日 時:2015年6月25日(木)10:30 -
[DATE: June 25, 2015 (Thu.) 10:30 - ]

場 所:防災研究所セミナー室 E-517D室 (本館E棟5階)
[PLACE: DPRI conference room, E-517D]

雑誌紹介

Reporter: 下村智也
Title: Mrinal K. Sen, Reetam Biswas, Prantik Mandal, and Prakash Kumar (2014)
Basis Pursuit Receiver Function
Bulletin of the Seismological Society of America, Vol. 104, No. 6, pp. 2673?2682, December 2014, doi: 10.1785/0120140004
Summary: レシーバ関数は、遠地地震の地震波記録のP波部分を対象として、radial成分をvertical成分でデコンボリューションすることで得られる。デコンボリューションを行うことで、両成分に含まれる震源・伝播効果を除去し、PS変換波を強調し、サイト近傍の構造の情報を抽出できる。現在、レシーバ関数は地殻や上部マントルの不連続を描くためによく使われている。
本論文では、時間領域でレシーバ関数を求める新たな手法、basis pursuit deconvolution(BPD)を提案する。従来の手法では、レシーバ関数を求めるために誤差とモデルのL2ノルムを最小化していたのに対し、BPDでは、モデルの拘束条件にL1ノルムを用い、Gradient Projection Sparse Reconstruction(GPSR)手法を用いてL1ノルムを最小化する。
BPDを用いて得られたレシーバ関数basis pursuit receiver function(BPRF)の有用性を示すため、モホ面上に厚さの異なる薄層を置いた地殻モデルに対して合成地震波を作成し、レシーバ関数を求めた。
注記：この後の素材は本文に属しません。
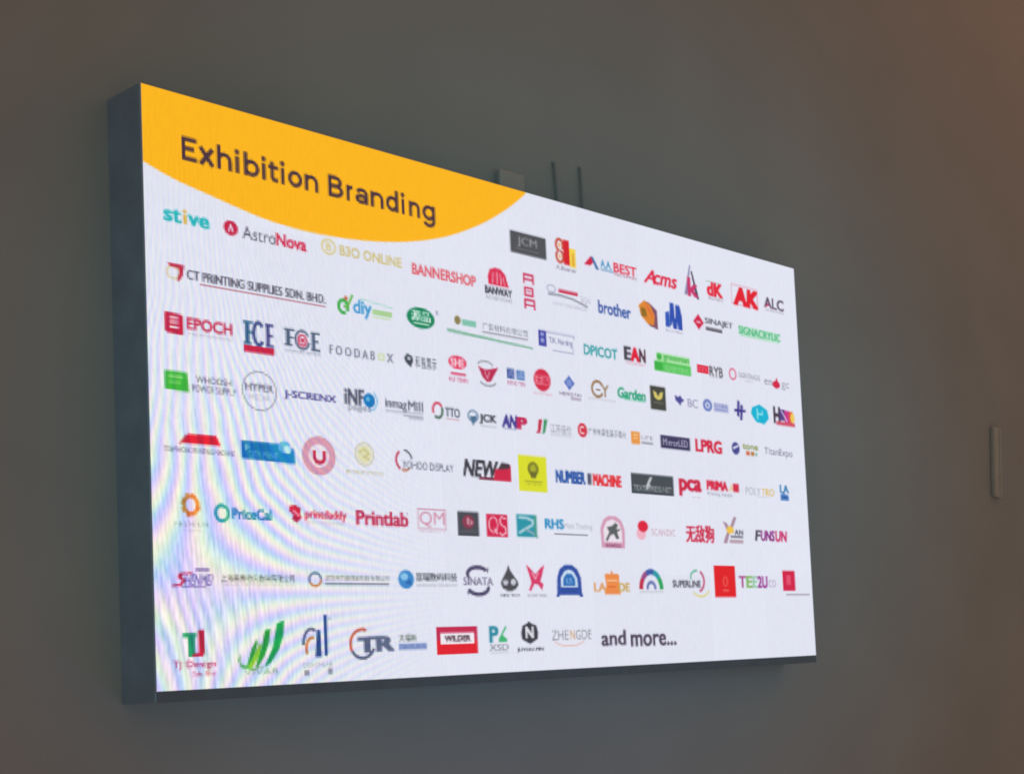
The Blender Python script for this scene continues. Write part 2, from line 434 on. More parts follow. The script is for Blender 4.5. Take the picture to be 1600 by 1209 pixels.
LOGO("teal outlined capitals", (2.5262, 0.7564, 0.2607, 0.0538), [T('DPICOT',0,0,1,1,'2a9aa0',.03), R(.97,-.2,1,-.08,'7fb8c0')])
LOGO("black and red capitals over a pale caption", (2.8494, 0.7271, 0.1691, 0.0994), [T('E',0,0,.28,.72,'43404a',.06), T('A',.32,0,.68,.72,'dc1f3c',.08), T('N',.72,0,1,.72,'52303c',.06), T('MACHINERY',.02,.82,1,.98,'dba0ae')])
LOGO("bright green double strip sign", (3.0938, 0.7233, 0.3193, 0.1175), [R(.06,0,.98,.46,'a6e0a2'), R(.0,.42,1,.92,'57c35a'), E(.14,.2,.07,.16,'3fae48'), T('greenman',.26,.08,.96,.4,'45b04c',.02), R(.0,.5,.22,.86,'3cb043'), T('ADVERTISING',.28,.56,.94,.84,'9ae09a')])
LOGO("red tile beside grey letters", (3.4712, 0.7427, 0.2380, 0.0742), [R(0,.1,.44,.78,'dc2440'), T('m',.08,.22,.36,.66,'e8596e',.02), T('RYB',.48,.08,1,.84,'5c5960',.03), R(.5,.92,.98,.98,'b0adb8')])
LOGO("pink ring beside faint grey lettering", (3.7648, 0.7368, 0.3086, 0.0724), [A(.13,.48,.1,.44,.14,'d9587c'), T('SIGNTRADE',.32,.22,1,.66,'8a8794',.01), T('SUPPLY',.5,.8,.8,1,'b4b2be')])
LOGO("small red apple inside faint letters", (4.1182, 0.7429, 0.2596, 0.0744), [T('en',0,.3,.3,.78,'8f8a98'), E(.47,.62,.15,.32,'cf2246'), P([(.44,.3),(.5,.0),(.54,.3)],'cf2246'), T('gc',.68,.3,1,1,'a29eac')])
LOGO("crimson square emblem with crimson capitals", (0.0767, 0.9415, 0.3097, 0.0931), [P([(.02,.0),(.24,.06),(.27,.14),(.27,.94),(.24,1),(.03,.94),(0,.86),(0,.06)],'c31f45'), R(.07,.2,.2,.3,'f0d2dc'), R(.07,.4,.2,.5,'f0d2dc'), R(.07,.62,.2,.72,'f0d2dc'), T('EPOCH',.33,.14,1,.66,'c5254a',.04), T('TECHNOLOGIES',.34,.8,1,.92,'b4a6b8')])
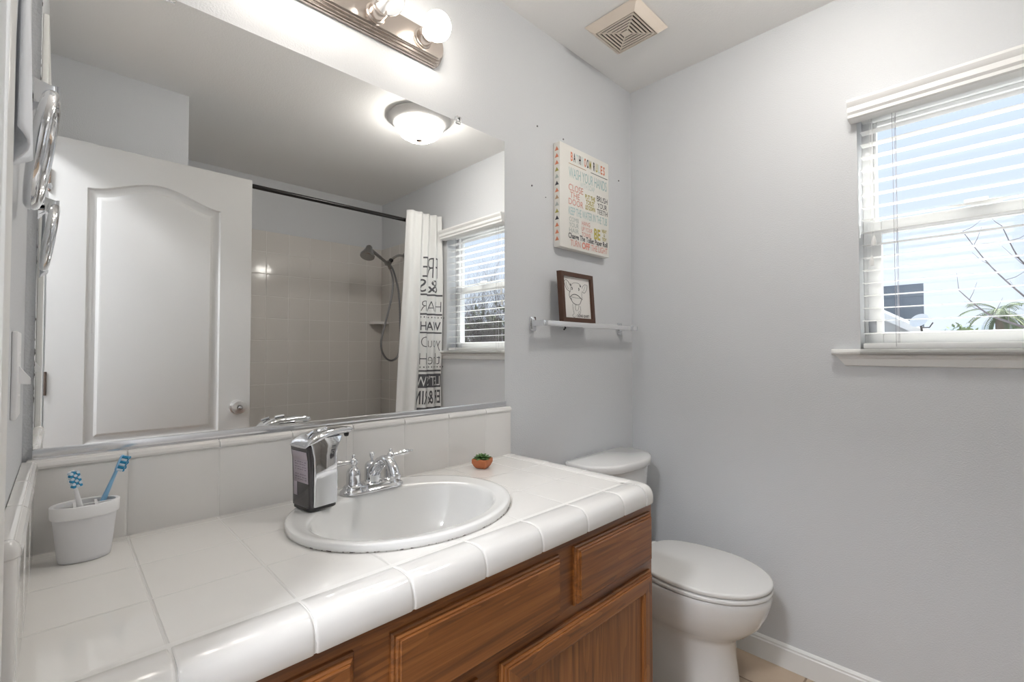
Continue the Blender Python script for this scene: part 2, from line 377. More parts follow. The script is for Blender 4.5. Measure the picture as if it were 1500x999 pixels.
# shower curtain: bunched pleats at the window end
def cpoint(s, z, off=0.0):
    """s 0..1 across the bunched cloth from its free edge (left) to the wall, z height"""
    k = (2.15 - z) / 2.0
    x0 = -0.288 - 0.115 * k; x1 = -0.022 + 0.0 * k
    # a broad front fold first, then tight pleats
    if s < 0.30:
        a = s / 0.30; x = x0 + (x1 - x0) * (0.36 * a); y = -1.530 - 0.038 * (1 - a) ** 2 + 0.012 * sin(a * 2.2 * pi)
    else:
        a = (s - 0.30) / 0.70; x = x0 + (x1 - x0) * (0.36 + 0.64 * a)
        y = -1.530 - (0.028 + 0.006 * k) * (1 - cos(a * 2 * pi * 3.0)) * 0.5 * (0.6 + 0.4 * sin(3 * a + 2 * k))
    y += 0.006 * sin(3.1 * z + 9 * s); x += 0.004 * sin(5 * z + 6 * s)
    return Vector((x, y + off, z))
M['cloth'] = mat('white_curtain_cloth', (0.80, 0.80, 0.79), 0.75, bump=(90, 0.35, 0.002))
M['ink'] = mat('charcoal_print', (0.10, 0.10, 0.11), 0.8)
t = thing('shower_curtain', 'white shower curtain printed with dark lettering, pushed to the window end of the rod', 'curtain', (-0.14, -1.56, 0.12))
bm = nb(); NS, NZ = 110, 60
V = [[bm.verts.new(cpoint(i / NS, 2.15 + (0.02 if i > 55 else 0) * 0 - 2.03 * j / NZ)) for i in range(NS + 1)] for j in range(NZ + 1)]
for j in range(NZ):
    for i in range(NS): bm.faces.new((V[j][i], V[j][i + 1], V[j + 1][i + 1], V[j + 1][i]))
obj('cloth_panel', bm, M['cloth'], t, solid=0.0012, ang=80)
bm = nb()
S0 = 0.40
def srow(u, v, z): return lambda a, b_: cpoint(u + a, z + b_, 0.0022)
def bandpatch(bm, s0, s1, z0, z1, mi=0):
    n = max(2, int((s1 - s0) * 90)); k = max(1, int((z1 - z0) / 0.03))
    g = [[bm.verts.new(cpoint(s0 + (s1 - s0) * i / n, z0 + (z1 - z0) * j / k, 0.0018)) for i in range(n + 1)] for j in range(k + 1)]
    for j in range(k):
        for i in range(n): f = bm.faces.new((g[j][i], g[j][i + 1], g[j + 1][i + 1], g[j + 1][i])); f.material_index = mi
# text s-coordinates run right-to-left seen from inside the room, so letters are laid mirrored in s
def ctext(s, size, u, z, wid, bold=0.0, mi=0):
    text_bm(bm, s, size, lambda a, b_: cpoint(u - a, z + b_, 0.0024 if mi == 0 else 0.0032), bold=bold, wid=wid, cell=0.02, mat_index=mi)
for z0, z1 in ((1.576, 1.588), (1.440, 1.452), (1.312, 1.322), (1.046, 1.058)): bandpatch(bm, S0, 0.985, z0, z1)
bandpatch(bm, S0, 0.985, 0.935, 1.030); bandpatch(bm, S0, 0.985, 0.60, 0.80)
ctext('FRE', 0.22, 0.66, 1.70, 0.42, -0.004); ctext('& S', 0.13, 0.62, 1.60, 0.5, 0.0)
ctext('HAIR', 0.11, 0.69, 1.465, 0.54, -0.002); ctext('WASH', 0.085, 0.69, 1.335, 0.54, 0.001)
ctext('you D', 0.11, 0.70, 1.215, 0.52, -0.002); ctext('the H', 0.12, 0.69, 1.095, 0.56, -0.002)
ctext("LET'S W", 0.095, 0.66, 0.948, 0.60, mi=1); ctext('ER & RIN', 0.13, 0.66, 0.825, 0.62, 0.002); ctext('FOR', 0.15, 0.66, 0.66, 0.6, mi=1)
for zz in (1.425, 1.078):
    for i in range(11):
        u = S0 + 0.03 + i * 0.06
        c0 = [bm.verts.new(cpoint(u + 0.011 * cos(a * pi / 4), zz + 0.006 * sin(a * pi / 4), 0.0022)) for a in range(8)]; bm.faces.new(c0)
M['cream'] = mat('white_print', (0.78, 0.78, 0.77), 0.8)
obj('printed_lettering', bm, [M['ink'], M['cream']], t, smooth=False)

# ------------------------------------------------------------------ bathroom door (open, behind the camera, seen in the mirror)
DL, DR, DF, DBk = -2.012, -1.309, -1.310, -1.345
t = thing('door_1', 'white moulded two panel door with arched top panel, standing open', 'door', (DL, -1.33, 0)); t['kind'] = 'structure'
bm = nb()
def arch(x0, x1, z0, zs, rise, n=24, y=DF, inset=0.0):
    x0 += inset; x1 -= inset; z0 += inset; zs -= inset
    out = [Vector((x0, y, z0)), Vector((x1, y, z0))]
    for i in range(n + 1):
        a = i / n; x = x1 + (x0 - x1) * a
        out.append(Vector((x, y, zs + rise * (0.5 - 0.5 * cos(2 * pi * a)) ** 0.9)))
    return out
def fill_between(bm, outer, inners):
    es = []
    allv = []
    for lp in [outer] + inners:
        vs = [bm.verts.new(p) for p in lp]; allv.append(vs)
        for i in range(len(vs)): es.append(bm.edges.new((vs[i], vs[(i + 1) % len(vs)])))
    bmesh.ops.triangle_fill(bm, use_beauty=True, use_dissolve=False, edges=es)
    return allv
z0d, z1d = 0.012, 2.022
outer = [Vector((DL, DF, z0d)), Vector((DR, DF, z0d)), Vector((DR, DF, z1d)), Vector((DL, DF, z1d))]
PX0, PX1 = -1.902, -1.440
a_out = arch(PX0, PX1, 0.815, 1.842, 0.062)
b_out = [Vector((PX0, DF, 0.20)), Vector((PX1, DF, 0.20)), Vector((PX1, DF, 0.69)), Vector((PX0, DF, 0.69))]
vv = fill_between(bm, outer, [a_out, b_out])
def ringset(bm, start, mk):
    prev = start
    for inset, y in ((0.006, -0.007), (0.018, -0.011), (0.030, -0.010), (0.040, -0.003), (0.046, -0.002)):
        cur = [bm.verts.new(p) for p in mk(inset, DF + y)]
        for i in range(len(cur)): bm.faces.new((prev[i], prev[(i + 1) % len(cur)], cur[(i + 1) % len(cur)], cur[i]))
        prev = cur
    bm.faces.new(prev)
ringset(bm, vv[1], lambda ins, y: arch(PX0, PX1, 0.815, 1.842, 0.062, inset=ins, y=y))
def rct(ins, y): return [Vector((PX0 + ins, y, 0.20 + ins)), Vector((PX1 - ins, y, 0.20 + ins)), Vector((PX1 - ins, y, 0.69 - ins)), Vector((PX0 + ins, y, 0.69 - ins))]
ringset(bm, vv[2], rct)
bk = [bm.verts.new(p + Vector((0, DBk - DF, 0))) for p in outer]
fv = vv[0]
for i in range(4): bm.faces.new((fv[i], fv[(i + 1) % 4], bk[(i + 1) % 4], bk[i]))
bm.faces.new(bk)
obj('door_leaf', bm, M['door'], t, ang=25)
bm = nb(); lathe(bm, (-1.365, DF, 0.925), [(0.032, 0), (0.032, 0.006), (0.014, 0.010), (0.014, 0.022), (0.026, 0.030), (0.031, 0.042), (0.028, 0.052), (0.012, 0.054), (0.010, 0.048), (0.0, 0.048)], axis='y')
kn = obj('door_knob', bm, mat('satin_silver', (0.72, 0.71, 0.70), 0.3, 0.9), t)
bm = nb(); lathe(bm, (-1.365, DF + 0.0485, 0.925), [(0.009, 0), (0.007, 0.007), (0, 0.0075)], axis='y'); obj('lock_button', bm, M['chrome'], kn)
for z in (0.25, 1.02, 1.80):
    bm = nb(); lathe(bm, (-2.0105, DF + 0.004, z), [(0.004, 0), (0.004, 0.09)], n=10); obj('hinge', bm, mat('dark_hinge', (0.16, 0.12, 0.10), 0.4, 0.9), t)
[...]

従来の手法と比較して、より薄い層をモホ面上に置いた地殻モデルに対して、二つの層で生じた変換波を分離できる。また、層が傾斜しているモデルに対しても同様の実験を行い、手法の有用性を示した。
これを踏まえてインドのKutchの地溝盆地における、Mw5以上の遠地地震の広帯域波形データに対してBPRFを求め、一次元速度構造モデルを求めた。BPRFによって得られた一次元速度構造モデルは、従来の手法で求めた構造モデルと異なり、モホ面や盆地をはっきりとした不連続ではなく、線形勾配として描いている。
ここで、手法を実際の観測波形データに対して適用したインドのKutchの地溝盆地は、手法の有用性を示すために用いたモホ面上に薄い層を置く構造モデルの実験と構造モデルの特徴が違うため、本論文の手法が実際のデータに適用した時に有効かどうかについては疑問が残った。